This film like all the films we have made aligns itself on the side of people fighting power, really fighting power as opposed to those who claim to be in a long line of progressive civil rights movements but who act suspiciously like a men’s rights movement. The misogyny is never far from the surface. And not only misogyny. What happens to our thinking about sexuality, about sexual preferences based on sexed bodies, when sex is declared redundant?  Sexual preferences become discriminatory. Young lesbians are forced to apologise for wanting to date natal women and not consider men who identify as women. Is that progressive? We don’t think so.

This film comes out of a women’s movement defending women’s rights and in a country where a shocking 2-3 women a week are killed by partners or ex partners those rights are in desperate need of defending. The film is underpinned by the experiences and struggles of the women we interviewed. Our hope is that anyone watching this film is going to come away realising how incredibly reasoned the concerns they articulate are and how reasonable their voices are. The film is a 92-minute explainer about the issues, how far things have already changed for the worse for women and how difficult it has been to be heard, to be listened to.

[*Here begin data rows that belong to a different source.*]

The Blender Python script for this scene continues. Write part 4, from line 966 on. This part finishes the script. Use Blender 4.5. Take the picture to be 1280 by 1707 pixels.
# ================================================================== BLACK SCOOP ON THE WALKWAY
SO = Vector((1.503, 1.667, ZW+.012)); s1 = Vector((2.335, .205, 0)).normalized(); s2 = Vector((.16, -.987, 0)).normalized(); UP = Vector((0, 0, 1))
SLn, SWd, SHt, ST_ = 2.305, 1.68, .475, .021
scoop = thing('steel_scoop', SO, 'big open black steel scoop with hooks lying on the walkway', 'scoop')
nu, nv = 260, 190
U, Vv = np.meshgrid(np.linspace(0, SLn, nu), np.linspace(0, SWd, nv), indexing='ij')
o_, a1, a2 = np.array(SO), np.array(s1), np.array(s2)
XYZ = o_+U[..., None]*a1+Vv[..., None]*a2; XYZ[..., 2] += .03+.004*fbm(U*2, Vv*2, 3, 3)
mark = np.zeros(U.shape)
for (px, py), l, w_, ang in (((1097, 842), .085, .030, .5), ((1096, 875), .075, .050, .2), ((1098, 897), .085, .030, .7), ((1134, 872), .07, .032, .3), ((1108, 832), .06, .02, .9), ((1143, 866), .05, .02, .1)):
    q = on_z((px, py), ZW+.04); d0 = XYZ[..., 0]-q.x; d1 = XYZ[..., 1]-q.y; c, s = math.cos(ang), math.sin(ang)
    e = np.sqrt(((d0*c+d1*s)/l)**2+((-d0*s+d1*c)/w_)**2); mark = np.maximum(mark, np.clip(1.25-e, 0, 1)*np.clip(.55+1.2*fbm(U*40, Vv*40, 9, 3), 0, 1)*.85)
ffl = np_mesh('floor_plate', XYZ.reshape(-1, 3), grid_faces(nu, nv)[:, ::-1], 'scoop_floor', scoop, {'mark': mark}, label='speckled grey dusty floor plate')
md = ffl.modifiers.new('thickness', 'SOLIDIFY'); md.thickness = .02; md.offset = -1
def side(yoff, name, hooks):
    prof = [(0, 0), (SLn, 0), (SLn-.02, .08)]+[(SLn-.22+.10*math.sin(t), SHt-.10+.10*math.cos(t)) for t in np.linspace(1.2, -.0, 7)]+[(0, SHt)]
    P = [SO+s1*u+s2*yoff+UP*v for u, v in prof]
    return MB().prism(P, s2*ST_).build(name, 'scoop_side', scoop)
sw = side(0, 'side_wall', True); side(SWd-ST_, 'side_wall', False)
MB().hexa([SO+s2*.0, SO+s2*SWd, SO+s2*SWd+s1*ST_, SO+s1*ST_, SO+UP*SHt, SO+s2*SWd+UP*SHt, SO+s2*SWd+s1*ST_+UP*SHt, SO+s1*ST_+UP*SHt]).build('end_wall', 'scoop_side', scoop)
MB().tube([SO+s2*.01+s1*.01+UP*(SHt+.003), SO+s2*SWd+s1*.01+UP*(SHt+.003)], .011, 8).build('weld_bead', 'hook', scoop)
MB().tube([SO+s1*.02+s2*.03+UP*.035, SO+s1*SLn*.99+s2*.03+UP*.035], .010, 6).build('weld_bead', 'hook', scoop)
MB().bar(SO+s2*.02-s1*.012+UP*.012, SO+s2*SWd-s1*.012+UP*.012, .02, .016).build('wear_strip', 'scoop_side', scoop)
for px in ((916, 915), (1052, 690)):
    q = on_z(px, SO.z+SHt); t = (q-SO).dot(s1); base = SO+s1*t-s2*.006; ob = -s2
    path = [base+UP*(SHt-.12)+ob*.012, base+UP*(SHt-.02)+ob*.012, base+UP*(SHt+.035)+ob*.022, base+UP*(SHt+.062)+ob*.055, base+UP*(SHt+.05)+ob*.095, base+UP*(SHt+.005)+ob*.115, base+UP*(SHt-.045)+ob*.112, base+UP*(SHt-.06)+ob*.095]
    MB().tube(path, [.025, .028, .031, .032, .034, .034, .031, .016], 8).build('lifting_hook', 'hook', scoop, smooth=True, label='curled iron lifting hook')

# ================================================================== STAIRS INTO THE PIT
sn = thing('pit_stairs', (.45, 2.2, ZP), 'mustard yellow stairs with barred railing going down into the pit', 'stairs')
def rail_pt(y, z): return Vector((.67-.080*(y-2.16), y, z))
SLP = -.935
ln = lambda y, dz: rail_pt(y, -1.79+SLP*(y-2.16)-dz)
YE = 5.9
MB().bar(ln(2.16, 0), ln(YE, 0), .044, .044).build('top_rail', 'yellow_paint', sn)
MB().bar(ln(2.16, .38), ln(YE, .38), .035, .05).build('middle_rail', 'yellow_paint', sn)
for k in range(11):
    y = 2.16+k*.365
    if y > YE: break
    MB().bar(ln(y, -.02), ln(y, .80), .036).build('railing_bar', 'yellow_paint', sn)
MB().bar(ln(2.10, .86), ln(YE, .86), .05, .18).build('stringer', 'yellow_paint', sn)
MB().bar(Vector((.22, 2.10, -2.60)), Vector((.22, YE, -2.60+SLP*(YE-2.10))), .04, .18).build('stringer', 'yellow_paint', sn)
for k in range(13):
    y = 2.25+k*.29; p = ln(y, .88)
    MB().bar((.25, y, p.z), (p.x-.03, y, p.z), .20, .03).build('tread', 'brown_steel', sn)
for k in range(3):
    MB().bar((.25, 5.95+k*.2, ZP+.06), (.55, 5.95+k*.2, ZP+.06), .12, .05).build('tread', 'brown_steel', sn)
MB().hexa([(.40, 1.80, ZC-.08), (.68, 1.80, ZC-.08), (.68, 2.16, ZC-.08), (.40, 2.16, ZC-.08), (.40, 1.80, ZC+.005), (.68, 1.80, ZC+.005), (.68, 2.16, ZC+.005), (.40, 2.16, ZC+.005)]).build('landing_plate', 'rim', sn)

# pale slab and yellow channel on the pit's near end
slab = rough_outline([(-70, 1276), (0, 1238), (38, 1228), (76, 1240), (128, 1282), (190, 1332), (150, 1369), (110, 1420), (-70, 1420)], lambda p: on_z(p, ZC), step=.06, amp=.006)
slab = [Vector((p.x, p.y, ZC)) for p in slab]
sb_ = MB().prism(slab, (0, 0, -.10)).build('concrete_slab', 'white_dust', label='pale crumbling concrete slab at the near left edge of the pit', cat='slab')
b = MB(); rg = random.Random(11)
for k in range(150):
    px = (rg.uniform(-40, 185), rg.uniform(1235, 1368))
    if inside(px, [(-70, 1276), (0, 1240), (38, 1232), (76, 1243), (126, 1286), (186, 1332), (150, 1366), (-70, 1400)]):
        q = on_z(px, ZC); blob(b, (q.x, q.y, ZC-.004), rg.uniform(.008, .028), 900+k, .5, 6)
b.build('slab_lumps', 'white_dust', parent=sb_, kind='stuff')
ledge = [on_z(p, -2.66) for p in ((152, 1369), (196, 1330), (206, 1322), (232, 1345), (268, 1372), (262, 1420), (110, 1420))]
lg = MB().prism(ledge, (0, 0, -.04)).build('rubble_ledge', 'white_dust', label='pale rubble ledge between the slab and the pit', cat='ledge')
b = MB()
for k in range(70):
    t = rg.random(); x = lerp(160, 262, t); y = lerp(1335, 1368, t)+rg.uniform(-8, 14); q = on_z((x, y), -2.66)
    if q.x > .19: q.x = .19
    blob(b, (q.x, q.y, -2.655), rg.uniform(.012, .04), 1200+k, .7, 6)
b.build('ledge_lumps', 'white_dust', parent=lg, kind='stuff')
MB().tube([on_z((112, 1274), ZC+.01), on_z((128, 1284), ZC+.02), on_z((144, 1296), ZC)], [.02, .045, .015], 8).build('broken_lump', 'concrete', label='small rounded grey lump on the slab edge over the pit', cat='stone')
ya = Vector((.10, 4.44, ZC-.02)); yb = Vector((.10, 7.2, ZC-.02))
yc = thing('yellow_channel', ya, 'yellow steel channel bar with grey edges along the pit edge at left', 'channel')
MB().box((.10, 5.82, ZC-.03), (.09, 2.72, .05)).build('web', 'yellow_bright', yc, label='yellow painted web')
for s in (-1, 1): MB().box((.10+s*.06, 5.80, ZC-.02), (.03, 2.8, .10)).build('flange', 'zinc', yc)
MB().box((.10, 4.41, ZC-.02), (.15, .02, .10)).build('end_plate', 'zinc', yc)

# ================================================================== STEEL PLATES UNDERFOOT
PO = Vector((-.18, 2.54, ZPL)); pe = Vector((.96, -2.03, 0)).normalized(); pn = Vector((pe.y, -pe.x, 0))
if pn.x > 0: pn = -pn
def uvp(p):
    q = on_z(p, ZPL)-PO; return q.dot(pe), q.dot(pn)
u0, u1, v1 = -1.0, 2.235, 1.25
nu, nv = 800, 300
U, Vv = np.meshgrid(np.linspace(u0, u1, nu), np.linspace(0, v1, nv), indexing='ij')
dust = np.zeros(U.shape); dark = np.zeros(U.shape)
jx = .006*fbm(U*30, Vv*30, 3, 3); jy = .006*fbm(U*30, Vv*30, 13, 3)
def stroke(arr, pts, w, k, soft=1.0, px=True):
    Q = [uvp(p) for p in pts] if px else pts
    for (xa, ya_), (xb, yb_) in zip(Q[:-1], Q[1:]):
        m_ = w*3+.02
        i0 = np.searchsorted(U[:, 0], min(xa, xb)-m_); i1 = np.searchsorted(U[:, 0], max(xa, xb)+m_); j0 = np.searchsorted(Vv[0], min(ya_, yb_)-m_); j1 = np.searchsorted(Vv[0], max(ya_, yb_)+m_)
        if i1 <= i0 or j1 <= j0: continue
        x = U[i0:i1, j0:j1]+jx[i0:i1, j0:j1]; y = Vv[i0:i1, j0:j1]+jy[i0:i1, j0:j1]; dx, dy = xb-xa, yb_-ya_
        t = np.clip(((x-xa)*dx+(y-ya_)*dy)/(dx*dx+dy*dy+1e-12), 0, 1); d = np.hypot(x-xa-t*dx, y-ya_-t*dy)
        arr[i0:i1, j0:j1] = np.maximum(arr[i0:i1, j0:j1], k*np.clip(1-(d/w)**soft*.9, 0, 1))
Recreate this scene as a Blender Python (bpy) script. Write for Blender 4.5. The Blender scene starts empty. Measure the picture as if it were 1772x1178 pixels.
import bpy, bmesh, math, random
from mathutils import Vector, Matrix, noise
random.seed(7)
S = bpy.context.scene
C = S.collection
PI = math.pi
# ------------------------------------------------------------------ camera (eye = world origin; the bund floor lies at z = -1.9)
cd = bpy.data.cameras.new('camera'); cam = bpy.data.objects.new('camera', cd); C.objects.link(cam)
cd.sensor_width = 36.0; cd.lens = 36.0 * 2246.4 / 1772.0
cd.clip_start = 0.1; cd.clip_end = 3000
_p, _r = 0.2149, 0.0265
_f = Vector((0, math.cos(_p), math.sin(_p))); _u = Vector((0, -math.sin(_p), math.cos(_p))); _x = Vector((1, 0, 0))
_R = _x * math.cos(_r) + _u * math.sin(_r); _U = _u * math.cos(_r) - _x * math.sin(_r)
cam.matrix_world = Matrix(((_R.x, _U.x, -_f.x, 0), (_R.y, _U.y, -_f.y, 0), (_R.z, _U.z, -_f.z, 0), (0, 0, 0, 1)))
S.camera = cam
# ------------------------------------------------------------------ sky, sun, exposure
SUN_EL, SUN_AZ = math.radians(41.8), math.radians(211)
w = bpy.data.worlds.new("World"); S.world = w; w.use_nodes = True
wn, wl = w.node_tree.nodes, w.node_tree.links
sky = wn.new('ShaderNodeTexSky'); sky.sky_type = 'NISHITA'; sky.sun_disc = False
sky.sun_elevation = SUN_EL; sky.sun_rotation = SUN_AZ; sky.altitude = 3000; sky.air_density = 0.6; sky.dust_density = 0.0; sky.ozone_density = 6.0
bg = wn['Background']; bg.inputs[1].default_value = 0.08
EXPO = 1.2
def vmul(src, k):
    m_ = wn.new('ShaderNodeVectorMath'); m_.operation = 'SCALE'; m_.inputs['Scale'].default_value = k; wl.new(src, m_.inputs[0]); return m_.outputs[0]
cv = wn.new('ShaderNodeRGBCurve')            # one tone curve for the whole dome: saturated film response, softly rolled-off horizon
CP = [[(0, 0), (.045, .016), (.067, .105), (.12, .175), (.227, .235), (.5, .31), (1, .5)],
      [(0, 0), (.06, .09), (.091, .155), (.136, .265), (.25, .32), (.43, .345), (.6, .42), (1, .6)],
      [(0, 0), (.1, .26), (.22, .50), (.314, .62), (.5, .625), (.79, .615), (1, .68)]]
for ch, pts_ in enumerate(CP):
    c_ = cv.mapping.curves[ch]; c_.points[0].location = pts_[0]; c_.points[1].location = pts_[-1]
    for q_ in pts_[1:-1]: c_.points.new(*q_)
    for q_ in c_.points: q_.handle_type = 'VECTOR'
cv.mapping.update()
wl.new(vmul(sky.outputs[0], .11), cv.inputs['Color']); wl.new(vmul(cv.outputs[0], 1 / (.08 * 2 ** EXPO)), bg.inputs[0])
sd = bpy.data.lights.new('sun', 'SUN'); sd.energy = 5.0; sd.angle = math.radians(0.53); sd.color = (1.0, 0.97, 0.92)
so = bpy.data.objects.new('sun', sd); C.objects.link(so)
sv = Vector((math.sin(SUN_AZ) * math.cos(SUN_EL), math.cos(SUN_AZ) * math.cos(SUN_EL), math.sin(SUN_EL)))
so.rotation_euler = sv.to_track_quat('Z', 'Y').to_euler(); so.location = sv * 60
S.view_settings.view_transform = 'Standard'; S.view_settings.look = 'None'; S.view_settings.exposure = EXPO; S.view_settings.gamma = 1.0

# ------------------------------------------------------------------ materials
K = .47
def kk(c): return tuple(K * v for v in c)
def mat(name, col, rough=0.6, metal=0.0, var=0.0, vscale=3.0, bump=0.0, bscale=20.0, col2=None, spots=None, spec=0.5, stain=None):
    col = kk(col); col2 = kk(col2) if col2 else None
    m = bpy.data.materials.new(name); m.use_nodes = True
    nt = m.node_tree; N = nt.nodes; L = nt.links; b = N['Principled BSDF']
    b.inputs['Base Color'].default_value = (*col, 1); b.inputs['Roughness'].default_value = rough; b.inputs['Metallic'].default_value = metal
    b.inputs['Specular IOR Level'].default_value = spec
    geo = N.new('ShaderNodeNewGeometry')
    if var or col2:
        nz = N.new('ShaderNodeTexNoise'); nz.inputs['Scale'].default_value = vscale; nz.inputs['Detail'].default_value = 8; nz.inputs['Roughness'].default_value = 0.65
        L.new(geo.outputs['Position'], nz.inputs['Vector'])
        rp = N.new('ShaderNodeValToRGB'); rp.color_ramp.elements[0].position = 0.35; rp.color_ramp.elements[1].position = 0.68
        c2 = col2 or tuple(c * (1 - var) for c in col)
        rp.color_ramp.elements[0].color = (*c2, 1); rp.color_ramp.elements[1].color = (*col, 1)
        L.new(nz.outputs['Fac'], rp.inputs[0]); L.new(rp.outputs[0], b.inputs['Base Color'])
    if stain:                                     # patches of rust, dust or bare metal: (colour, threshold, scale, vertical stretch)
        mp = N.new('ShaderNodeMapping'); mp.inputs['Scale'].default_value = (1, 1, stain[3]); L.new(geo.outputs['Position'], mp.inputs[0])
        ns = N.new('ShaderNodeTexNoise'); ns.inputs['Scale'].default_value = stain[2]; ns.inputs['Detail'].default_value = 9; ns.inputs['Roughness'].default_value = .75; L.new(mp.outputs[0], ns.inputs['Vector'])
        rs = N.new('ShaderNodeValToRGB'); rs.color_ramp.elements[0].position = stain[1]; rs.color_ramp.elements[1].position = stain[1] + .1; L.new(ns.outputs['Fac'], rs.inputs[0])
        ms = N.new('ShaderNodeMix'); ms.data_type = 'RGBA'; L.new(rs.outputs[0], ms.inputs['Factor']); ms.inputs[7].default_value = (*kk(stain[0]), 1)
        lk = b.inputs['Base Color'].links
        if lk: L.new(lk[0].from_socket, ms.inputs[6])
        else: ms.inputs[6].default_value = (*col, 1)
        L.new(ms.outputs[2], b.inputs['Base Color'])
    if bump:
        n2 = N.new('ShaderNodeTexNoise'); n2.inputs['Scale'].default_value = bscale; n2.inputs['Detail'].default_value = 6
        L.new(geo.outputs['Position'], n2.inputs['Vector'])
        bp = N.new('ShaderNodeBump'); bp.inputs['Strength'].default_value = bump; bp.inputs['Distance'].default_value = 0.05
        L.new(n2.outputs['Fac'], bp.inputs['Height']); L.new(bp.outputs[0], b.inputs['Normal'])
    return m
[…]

We hope it makes an intervention into the struggle and contributes to understanding, provokes discussion and eventually transforms the situation we find ourselves in.

Women are on the frontline of this struggle, but it is a fight that concerns everyone, not just out of solidarity but because really everyone has an interest in how this battle pans out. Safeguarding for young people, the ability to base policy on science and evidence, the ability to have a reasoned debate based on democratic principles, all are at risk because of this ideology. The times are scary but, as the suffragette Millicent Garrett Fawcett said, ‘Courage Calls to Courage Everywhere’. We hope this film spreads that call.